The question is, what happens next? Other allies--France, for one--have suggested that Afghanistan's U.S.-backed government will need to hold reconciliation talks with insurgents from the former Taliban regime but not until some level of security is established. Earlier this year, the American ambassador to Afghanistan sought advice from a former Taliban commander, asking what ISAF could do to reduce popular support for the Taliban.

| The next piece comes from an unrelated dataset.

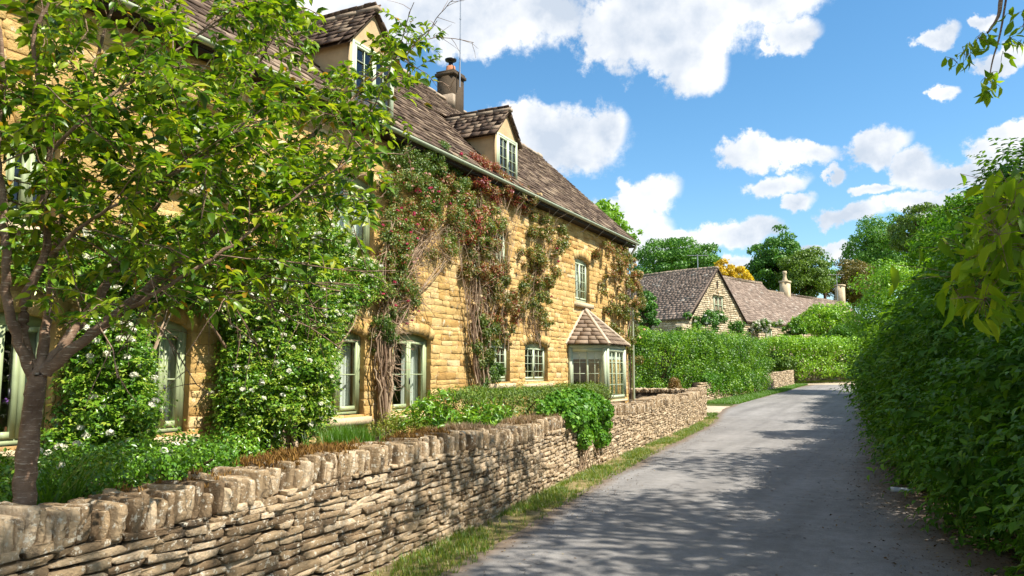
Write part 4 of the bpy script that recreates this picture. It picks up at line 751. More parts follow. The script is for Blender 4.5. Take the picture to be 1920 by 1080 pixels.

Reconciliation steps are important in Afghanistan, note allies, who see the fight here as a classic counterinsurgency struggle.
Such campaigns place a premium on unity of command, which can be tricky to achieve, notes Council on Foreign Relations analyst Stephen Biddle. "You can easily imagine thousands of operations at cross hairs with each other," he says. "It's tremendously easy to let everything splinter, and that's if everyone's from the same country." And here, that's not the case. As a result, there have been some glitches. Most recently, when marines here first arrived, they were in a holding pattern for a month while ISAF's Regional Command South, led by Canada, wrestled with how exactly to use them and what precisely would be their operational goals.
Further, there is what some military officials describe as lingering U.S.-British tension over the handling of operations in Basra, Iraq, earlier this year, when the U.S. military was training Iraqi security forces for a mission that the Iraqis executed prematurely in the area under British security oversight. While British forces were said to feel left out of the loop, their sentiment left some U.S. forces nonplused. "Brits are so enamored with what they did in [Northern] Ireland," says one senior U.S. military official. "They think they have all this great [counterinsurgency] background, but at the highest levels, they are very politically sensitive and not very aggressive. In Afghanistan, I have seen them reach in and say, 'This colonel here has too many casualties.'"
But these are differences among higher-level officials and not among the soldiers in the field. "The Brits are great," says one marine, to widespread nods among comrades in the courtyard around his austere outpost in Helmand. British troops here, for their part, return the sentiment and express wonder at the myriad small restrictions on U.S. troops--such as prohibitions against wearing civilian clothes like jeans or sandals or against having a beer during their downtime, as is permitted soldiers from some other nations.
On a recent evening, down the road from a U.S. Marine outpost in Helmand province, a Scottish soldier played a plaintive sunset serenade, the "Marine Corps Hymn," on his bagpipe. As they settle in for a long, hot summer, these troops are keenly aware that they are fighting a tenacious enemy together.